裁判官による証拠の取捨選択の問題
上告趣意書において、検察官と被告人が請求(裁判所に提出)した証拠リストについて補足しておきたい。
請求数 | 撤回 | 却下 | 一部採用 | 採用 | |
検察官請求 | 14 | 2 | 2 | 1 | 9 |
被告人請求 | 87 | 0 | 73 | 0 | 14 |
検察官神田浩行検事が請求(裁判所に提出)した証拠のうち、却下された証拠はふたつとも横浜環状2号で発生した死亡事故の判決文である。
神田検事は、当該道路区間の危険性を示す証拠を提出するために、当該道路区間の延長にある交差点で発生した死亡事故を持ち出してきたのである。
そのふたつの事故は、双方とも車両相互の事故であり、極めて特異な態様であった。裁判所が参考にならないと判断して当然の事故だ。
「(近くの道路区間で)死亡事故が起きた!」
この事実さえあれば、検察と警察はすべての取り締まりが正当化できる、とでも思っているのだろうか。私は、神田検事の「証拠の妥当性を推し量る感覚」の鈍さにあきれた。
却下されたふたつのうちのひとつの判決文の事故態様は次のとおりである。
X氏は、信号待ちで停車中、ブレーキペダルを踏んでいた足がゆるみ、するすると動き出した運転車両が前方のY氏が運転する車両に接触した。
飲酒の自覚があったX氏は、あわててUターンし、逃走を図った。一方、Y氏は逃走するX氏の車両を追いかけた。

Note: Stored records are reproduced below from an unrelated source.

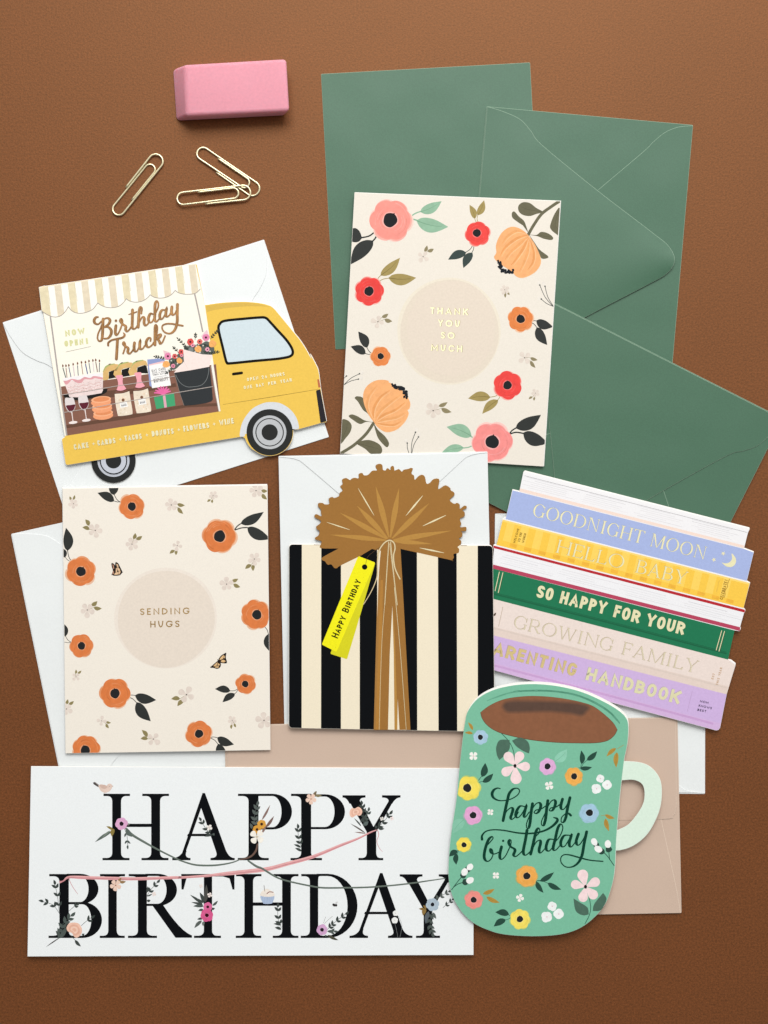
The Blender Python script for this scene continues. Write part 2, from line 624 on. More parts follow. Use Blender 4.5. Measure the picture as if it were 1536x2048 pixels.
def blossom(t, zf, c, r, leaves, rot=0.3, n=4, clip=None, pc='#DED2C6', lc='#8F8463', h=0.0, base=2):
    s = z1(zf, (1, 0))[0] - z1(zf, (0, 0))[0]
    p = Part(t, 'printed_blossom', h, clip=clip)
    C = z1(zf, c)
    for b, tip, w in leaves:
        B = z1(zf, b)
        p.stroke([C, B], .7, lc, base)
        leaf(p, B, z1(zf, tip), w * s * 1.1, mat(lc, 'paint'), base + .5, vein=mixhex(lc, '#000000', .25) if r * s > 11 else None)
    rnd = random.Random(int(c[0] * 7 + c[1]))
    petals(p, C, r * s, pc, n, rot, base + 1, w=.7, lens=[rnd.uniform(.88, 1.08) for _ in range(n)], rh=.08)
    return p.build()

def flower(t, zf, c, r, col, leaves=(), cc=None, rc=.33, n=7, rot=0.0, clip=None, paper='#F6F1E6', h=0.0, base=2, label=None, seed=None, stemw=5, halo=True, dark='#26282A'):
    """leaves: (stem start, leaf base, leaf tip, width, colour, vein)"""
    s = z1(zf, (1, 0))[0] - z1(zf, (0, 0))[0]
    p = Part(t, 'printed_flower', h, clip=clip, label=label)
    for st, b, tip, w, lc, vn in leaves:
        if st:
            B = z1(zf, b)
            A = z1(zf, st)
            mid = ((A[0] + B[0]) / 2 + (B[1] - A[1]) * .08, (A[1] + B[1]) / 2 - (B[0] - A[0]) * .08)
            e = z1(zf, tip)
            ov = (B[0] + (e[0] - B[0]) * .12, B[1] + (e[1] - B[1]) * .12)
            p.stroke([A, mid, ov], max(.9, stemw * s * (w / 70) ** .5), mat(lc, 'ink'), base)
    bloom(p, z1(zf, c), r * s, col, paper, n, rc, rot, int(c[0] + c[1] * 3) if seed is None else seed, base + 2, cc=z1(zf, cc) if cc else None, halo=halo, dark=dark)
    p.build()
    for st, b, tip, w, lc, vn in leaves:
        q = Part(t, 'leaf', h, parent=p, clip=clip)
        leaf(q, z1(zf, b), z1(zf, tip), w * s * 1.06, mat(lc, 'paint'), base + .6, vein=vn)
        q.build()
    return p

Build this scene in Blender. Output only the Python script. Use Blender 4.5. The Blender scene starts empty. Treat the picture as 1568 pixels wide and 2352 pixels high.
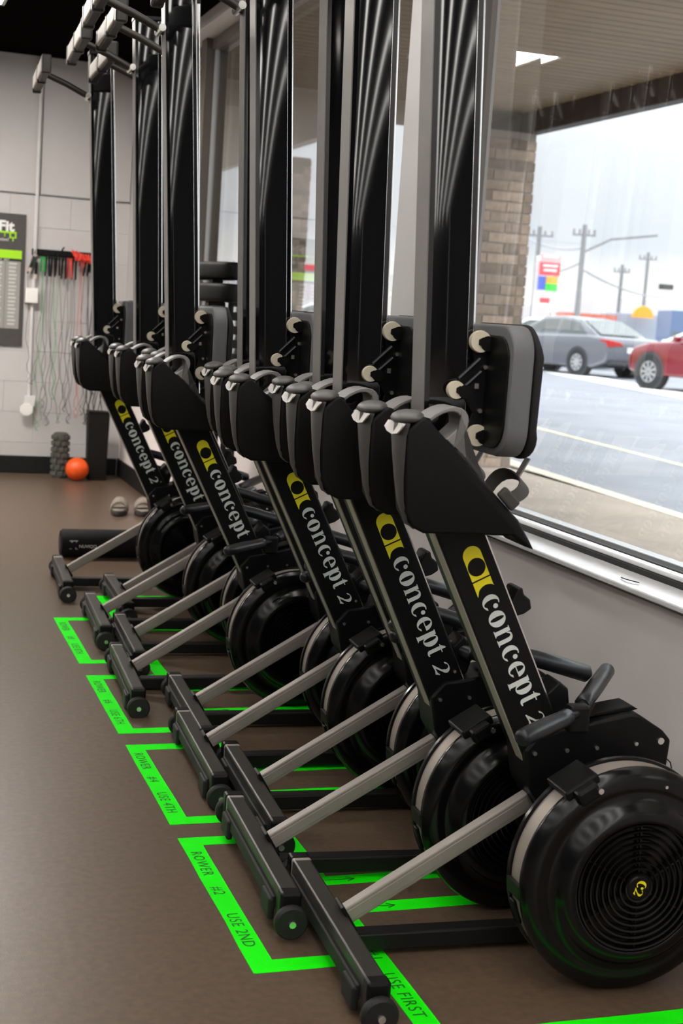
import bpy, bmesh, math, random
from mathutils import Vector, Matrix
from mathutils.geometry import tessellate_polygon
random.seed(7)
PI = math.pi
scene = bpy.context.scene
C = scene.collection

# ------------------------------------------------------------------ camera
cam_d = bpy.data.cameras.new('camera')
cam = bpy.data.objects.new('camera', cam_d)
C.objects.link(cam)
right = Vector((0.94694659, -0.31422706, 0.06747962))
down = Vector((0.02043051, -0.15068184, -0.98837117))
fwd = Vector((0.32074092, 0.93731336, -0.13626784))
cam.matrix_world = Matrix(((right.x, -down.x, -fwd.x, 0), (right.y, -down.y, -fwd.y, 0),
                           (right.z, -down.z, -fwd.z, 1.22), (0, 0, 0, 1)))
cam_d.sensor_fit = 'HORIZONTAL'
cam_d.sensor_width = 24.0
cam_d.lens = 50.0
cam_d.clip_start = 0.05
cam_d.clip_end = 600
cam_d.dof.use_dof = True
cam_d.dof.focus_distance = 3.3
cam_d.dof.aperture_fstop = 6.3
scene.camera = cam

# ------------------------------------------------------------------ world, exposure
scene.view_settings.view_transform = 'Standard'
scene.view_settings.look = 'None'
scene.view_settings.gamma = 1.0
scene.view_settings.use_curve_mapping = False
scene.view_settings.exposure = 0.45
scene.cycles.use_denoising = True

w = bpy.data.worlds.new('overcast_sky')
scene.world = w
w.use_nodes = True
nt = w.node_tree
nt.nodes.clear()
wo = nt.nodes.new('ShaderNodeOutputWorld')
bg = nt.nodes.new('ShaderNodeBackground')
tc = nt.nodes.new('ShaderNodeTexCoord')
sep = nt.nodes.new('ShaderNodeSeparateXYZ')
ramp = nt.nodes.new('ShaderNodeValToRGB')
nt.links.new(tc.outputs['Generated'], sep.inputs[0])
nt.links.new(sep.outputs[2], ramp.inputs[0])
els = ramp.color_ramp.elements
els[0].position = 0.0
els[0].color = (0.84, 0.79, 0.70, 1)
els[1].position = 1.0
els[1].color = (2.6, 2.7, 2.85, 1)
for p, c in ((0.025, (0.76, 0.74, 0.71)), (0.06, (0.515, 0.54, 0.60)), (0.12, (0.61, 0.63, 0.67)), (0.3, (1.35, 1.39, 1.46))):
    e = els.new(p)
    e.color = (*c, 1)
nz = nt.nodes.new('ShaderNodeTexNoise')
mp = nt.nodes.new('ShaderNodeMapping')
mp.inputs['Scale'].default_value = (2, 2, 9)
nt.links.new(tc.outputs['Generated'], mp.inputs[0])
nt.links.new(mp.outputs[0], nz.inputs[0])
nz.inputs['Scale'].default_value = 1.6
mr = nt.nodes.new('ShaderNodeMapRange')
mr.inputs['To Min'].default_value = 0.93
mr.inputs['To Max'].default_value = 1.1
nt.links.new(nz.outputs[0], mr.inputs[0])
vm = nt.nodes.new('ShaderNodeVectorMath')
vm.operation = 'SCALE'
nt.links.new(ramp.outputs[0], vm.inputs[0])
nt.links.new(mr.outputs[0], vm.inputs['Scale'])
nt.links.new(vm.outputs[0], bg.inputs[0])
bg.inputs[1].default_value = 1.5
nt.links.new(bg.outputs[0], wo.inputs[0])

STRIP_POWER = 7.2      # radiance of the long ceiling strips (set here, used by their builder)
PANEL_POWER = 59.0      # radiance of the square ceiling panels


# ------------------------------------------------------------------ materials
def mat(name, col, rough=0.5, metal=0.0, spec=0.5, noise=0.0, nscale=40.0, bump=0.0, bscale=200.0, emit=0.0,
        stretch=None, rand=0.0, coat=0.0):
    m = bpy.data.materials.new(name)
    m.use_nodes = True
    t = m.node_tree
    b = t.nodes['Principled BSDF']
    b.inputs['Base Color'].default_value = (*col, 1)
    b.inputs['Roughness'].default_value = rough
    b.inputs['Metallic'].default_value = metal
    b.inputs['Specular IOR Level'].default_value = spec
    if coat:
        b.inputs['Coat Weight'].default_value = coat
        b.inputs['Coat Roughness'].default_value = 0.1
    if noise or bump or rand:
        co = t.nodes.new('ShaderNodeTexCoord')
        src = co.outputs['Object']
        if stretch:
            mpn = t.nodes.new('ShaderNodeMapping')
            mpn.inputs['Scale'].default_value = stretch
            t.links.new(src, mpn.inputs[0])
            src = mpn.outputs[0]
    if noise or rand:
        mul = t.nodes.new('ShaderNodeVectorMath')
        mul.operation = 'SCALE'
        mul.inputs[0].default_value = col
        val = None
        if noise:
            n = t.nodes.new('ShaderNodeTexNoise')
            n.inputs['Scale'].default_value = nscale
            n.inputs['Detail'].default_value = 6
            t.links.new(src, n.inputs[0])
            r = t.nodes.new('ShaderNodeMapRange')
            r.inputs['From Min'].default_value = 0.3
            r.inputs['From Max'].default_value = 0.7
            r.inputs['To Min'].default_value = 1 - noise
            r.inputs['To Max'].default_value = 1 + noise
            t.links.new(n.outputs[0], r.inputs[0])
            val = r.outputs[0]
        if rand:
            oi = t.nodes.new('ShaderNodeObjectInfo')
            r2 = t.nodes.new('ShaderNodeMapRange')
            r2.inputs['To Min'].default_value = 1 - rand
            r2.inputs['To Max'].default_value = 1 + rand * 0.6
            t.links.new(oi.outputs['Random'], r2.inputs[0])
            if val:
                mm = t.nodes.new('ShaderNodeMath')
                mm.operation = 'MULTIPLY'
                t.links.new(val, mm.inputs[0])
                t.links.new(r2.outputs[0], mm.inputs[1])
                val = mm.outputs[0]
            else:
                val = r2.outputs[0]
        t.links.new(val, mul.inputs['Scale'])
        t.links.new(mul.outputs[0], b.inputs['Base Color'])
    if bump:
        n2 = t.nodes.new('ShaderNodeTexNoise')
        n2.inputs['Scale'].default_value = bscale
        n2.inputs['Detail'].default_value = 4
        t.links.new(src, n2.inputs[0])
        bp = t.nodes.new('ShaderNodeBump')
        bp.inputs['Strength'].default_value = bump
        bp.inputs['Distance'].default_value = 0.002
        t.links.new(n2.outputs[0], bp.inputs['Height'])
        t.links.new(bp.outputs[0], b.inputs['Normal'])
    if emit:
        b.inputs['Emission Color'].default_value = (*col, 1)
        b.inputs['Emission Strength'].default_value = emit
    return m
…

おそらく、追跡するY氏の車両に気付いたX氏は、赤信号を無視して、岸根交差点に進入した。
X氏の車両は、左方向から同交差点に進入してきたZ氏が運転するタクシーに、衝突し、タクシーの乗客が死亡した。
報道によれば、X氏のアルコール濃度の測定結果は、0.25mg/mlであった。これは、2006年の酒気帯び基準引下げ前なら、酒気帯び運転にならなかった数値だ。そして、この酒量では運転を阻害する要因は極めて低いので、多くの国では許容されている。
たらればの話しとなるが、次のいずれかが実現していたら、この死亡事故は発生していない可能性が高い。
- 酒気帯び基準の引き下げがなかったら――
- 飲酒の許容量が諸外国のように告知されていたら――
- 警察が微々たる飲酒運転にまで極悪非道のレッテルを貼らなければ――
- 事故鑑定が違反点数で処理されるのでなく、科学的に行なわれていたら――
- わずか加療期間の事故を人身事故扱いしていなければ
- むち打ちに代表される便乗詐欺が蔓延していなかったら――
- 警察が被害程度と過失責任に応じた事務処理をしていたら――
ほとんどの国において、X氏がY氏に衝突した後の対応は次のとおり。
- X氏
- 「(Y氏に駆け寄り)大丈夫ですか?」
- Y氏
- 「大丈夫」
- X氏
- 「僕が悪いので修理代は僕が出します。連絡先を教えてください」
- Y氏
- 「じゃあ名刺を交換しておこう。急いでいるから、明日連絡して」
- X氏
- 「すみませんでした」
※物損だけなら、警察への連絡も必要はない。
私が刑事被告人となっている裁判の話しに戻ろう。
とにかく、検事が請求(裁判所に提出)した交通事故の判決文は、素人の私からみても、とうてい参考になるような態様ではない。却下されて当然の証拠だ。
却下されて当然の証拠を差し引くと、検察官が請求(裁判所に提出)した証拠はすべて採用されている。
一方、被告人が請求した証拠の採用率は、わずか16%に過ぎない。